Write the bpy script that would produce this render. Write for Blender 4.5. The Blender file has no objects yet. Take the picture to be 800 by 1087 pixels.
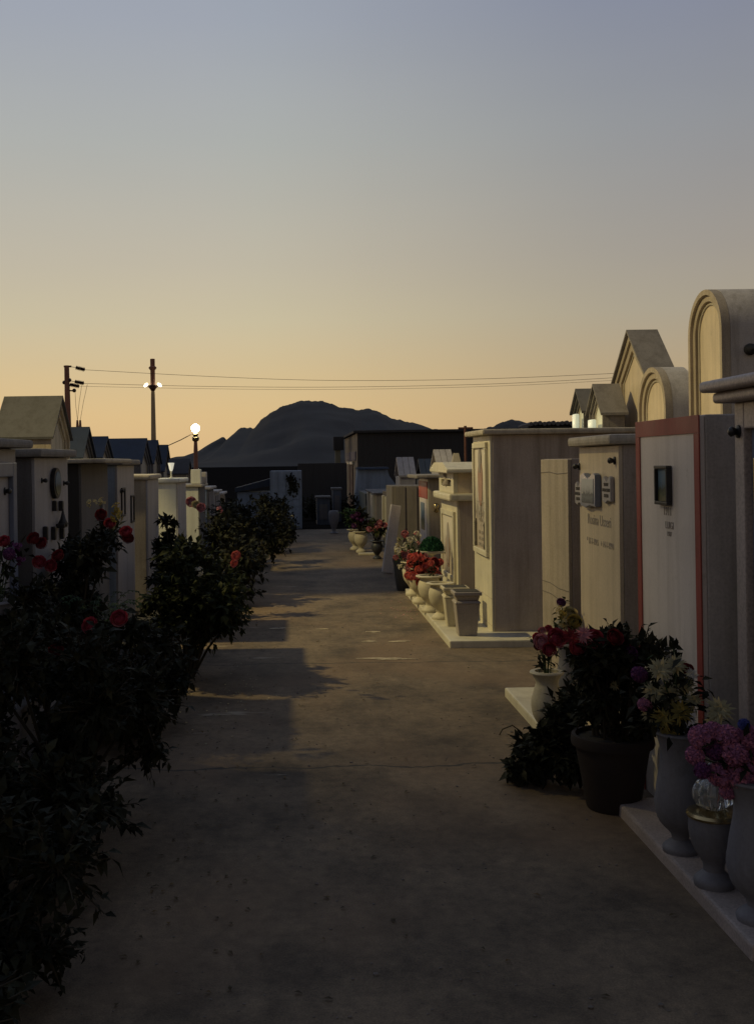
import bpy, bmesh, math, random
from mathutils import Vector, Matrix, noise
PI = math.pi
rnd = random.Random(7)
sc = bpy.context.scene
C = sc.collection

# ------------------------------------------------------------------ camera geometry of the place
F, H, VU, VV, ROLL = 1150.0, 1.6, 316.0, 490.0, math.radians(0.8)
def unroll(u, v):
    du, dv = u - VU, VV - v
    return du * math.cos(ROLL) + dv * math.sin(ROLL), -du * math.sin(ROLL) + dv * math.cos(ROLL)
def W(u, v, Y):
    a, b = unroll(u, v)
    return Vector((a * Y / F, Y, H + b * Y / F))
def G(u, v, z=0.0):
    a, b = unroll(u, v)
    Y = (H - z) * F / -b
    return Vector((a * Y / F, Y, z))
def Zat(u, v, Y): return W(u, v, Y).z

# ------------------------------------------------------------------ materials
MATS = {}
def nodes_of(name):
    m = bpy.data.materials.new(name); m.use_nodes = True
    nt = m.node_tree
    return m, nt, nt.nodes['Principled BSDF']
def N(nt, typ, **kw):
    n = nt.nodes.new(typ)
    for k, v in kw.items(): setattr(n, k, v)
    return n
def ramp(nt, fac, stops):
    r = N(nt, 'ShaderNodeValToRGB')
    els = r.color_ramp.elements
    while len(els) < len(stops): els.new(0.5)
    for e, (p, c) in zip(els, stops):
        e.position = p; e.color = (*c, 1) if len(c) == 3 else c
    nt.links.new(fac, r.inputs[0])
    return r.outputs[0]
def mul(c, k): return tuple(min(1, max(0, x * k)) for x in c)
def tex_noise(nt, coord, scale, detail=6, rough=.6, stretch=(1, 1, 1), loc=(0, 0, 0)):
    mp = N(nt, 'ShaderNodeMapping'); mp.inputs['Scale'].default_value = stretch; mp.inputs['Location'].default_value = loc
    nt.links.new(coord, mp.inputs[0])
    n = N(nt, 'ShaderNodeTexNoise'); n.inputs['Scale'].default_value = scale
    n.inputs['Detail'].default_value = detail; n.inputs['Roughness'].default_value = rough
    nt.links.new(mp.outputs[0], n.inputs[0])
    return n.outputs['Fac']
def mixc(nt, fac, a, b, blend='MIX'):
    m = N(nt, 'ShaderNodeMix', data_type='RGBA', blend_type=blend)
    for s, v in ((0, fac), (6, a), (7, b)):
        if isinstance(v, (int, float)): m.inputs[s].default_value = v
        elif isinstance(v, tuple): m.inputs[s].default_value = (*v, 1)
        else: nt.links.new(v, m.inputs[s])
    return m.outputs[2]
def stone(name, col, var=.25, rough=.75, streak=.35, speck=.15, bump=.25, scale=2.2, coord='Object'):
    """weathered marble, plaster or concrete: mottling, vertical rain streaks, specks"""
    if name in MATS: return MATS[name]
    m, nt, p = nodes_of(name)
    tc = N(nt, 'ShaderNodeTexCoord'); geo = N(nt, 'ShaderNodeNewGeometry')
    co = geo.outputs['Position']
    n1 = tex_noise(nt, co, scale, 8, .65)
    base = ramp(nt, n1, [(.28, mul(col, 1 - var)), (.72, mul(col, 1 + var * .6))])
    n2 = tex_noise(nt, co, 9, 5, .7, (1, 1, .07))
    st = ramp(nt, n2, [(.45, (1, 1, 1)), (.75, (1 - streak, 1 - streak * 1.05, 1 - streak * 1.15))])
    c = mixc(nt, 1.0, base, st, 'MULTIPLY')
    n3 = tex_noise(nt, co, 90, 3, .6)
    sp = ramp(nt, n3, [(.35, (1 - speck,) * 3), (.6, (1, 1, 1))])
    c = mixc(nt, 1.0, c, sp, 'MULTIPLY')
    n7 = tex_noise(nt, co, 5.5, 9, .72, (1, 1, .8), (col[0] * 31, col[1] * 17, 3))
    li = ramp(nt, n7, [(.60, (0, 0, 0)), (.68, (.55, .55, .55))])
    c = mixc(nt, li, c, mixc(nt, .6, c, (col[0] * .38, col[1] * .36, col[2] * .26)))
    nt.links.new(c, p.inputs['Base Color'])
    rr = ramp(nt, n1, [(.3, (rough * .85,) * 3), (.7, (min(1, rough * 1.12),) * 3)])
    nt.links.new(rr, p.inputs['Roughness'])
    b = N(nt, 'ShaderNodeBump'); b.inputs['Strength'].default_value = bump; b.inputs['Distance'].default_value = .01
    nt.links.new(mixc(nt, .4, n1, n3), b.inputs['Height']); nt.links.new(b.outputs[0], p.inputs['Normal'])
    MATS[name] = m
    return m
def plain(name, col, rough=.5, metal=0, var=.2, scale=8, emit=None, trans=0):
    if name in MATS: return MATS[name]
    m, nt, p = nodes_of(name)
    tc = N(nt, 'ShaderNodeTexCoord')
    n1 = tex_noise(nt, tc.outputs['Object'], scale, 5, .6)
    c = ramp(nt, n1, [(.3, mul(col, 1 - var)), (.7, mul(col, 1 + var))])
    nt.links.new(c, p.inputs['Base Color'])
    p.inputs['Roughness'].default_value = rough; p.inputs['Metallic'].default_value = metal
    p.inputs['Transmission Weight'].default_value = trans
    if emit:
        p.inputs['Emission Color'].default_value = (*emit[0], 1); p.inputs['Emission Strength'].default_value = emit[1]
    MATS[name] = m
    return m
def leafmat(name, col, trans=.25, var=.45):
    if name in MATS: return MATS[name]
    m, nt, p = nodes_of(name)
    geo = N(nt, 'ShaderNodeNewGeometry')
    c = ramp(nt, geo.outputs['Random Per Island'], [(0, mul(col, 1 - var)), (.6, col), (1, (min(1, col[0] * 1.7), col[1] * 1.45, col[2] * 1.1))])
    nt.links.new(c, p.inputs['Base Color']); p.inputs['Roughness'].default_value = .6; p.inputs['Specular IOR Level'].default_value = .08
    t = N(nt, 'ShaderNodeBsdfTranslucent'); nt.links.new(c, t.inputs[0])
    mx = N(nt, 'ShaderNodeMixShader'); mx.inputs[0].default_value = trans
    nt.links.new(p.outputs[0], mx.inputs[1]); nt.links.new(t.outputs[0], mx.inputs[2])
    nt.links.new(mx.outputs[0], nt.nodes['Material Output'].inputs[0])
    MATS[name] = m
    return m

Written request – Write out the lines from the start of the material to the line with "def Zat(u, v, Y): return W(u, v, Y).z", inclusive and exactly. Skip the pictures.

Output below –
Write the bpy script that would produce this render. Write for Blender 4.5. The Blender file has no objects yet. Take the picture to be 800 by 1087 pixels.
import bpy, bmesh, math, random
from mathutils import Vector, Matrix, noise
PI = math.pi
rnd = random.Random(7)
sc = bpy.context.scene
C = sc.collection

# ------------------------------------------------------------------ camera geometry of the place
F, H, VU, VV, ROLL = 1150.0, 1.6, 316.0, 490.0, math.radians(0.8)
def unroll(u, v):
    du, dv = u - VU, VV - v
    return du * math.cos(ROLL) + dv * math.sin(ROLL), -du * math.sin(ROLL) + dv * math.cos(ROLL)
def W(u, v, Y):
    a, b = unroll(u, v)
    return Vector((a * Y / F, Y, H + b * Y / F))
def G(u, v, z=0.0):
    a, b = unroll(u, v)
    Y = (H - z) * F / -b
    return Vector((a * Y / F, Y, z))
def Zat(u, v, Y): return W(u, v, Y).z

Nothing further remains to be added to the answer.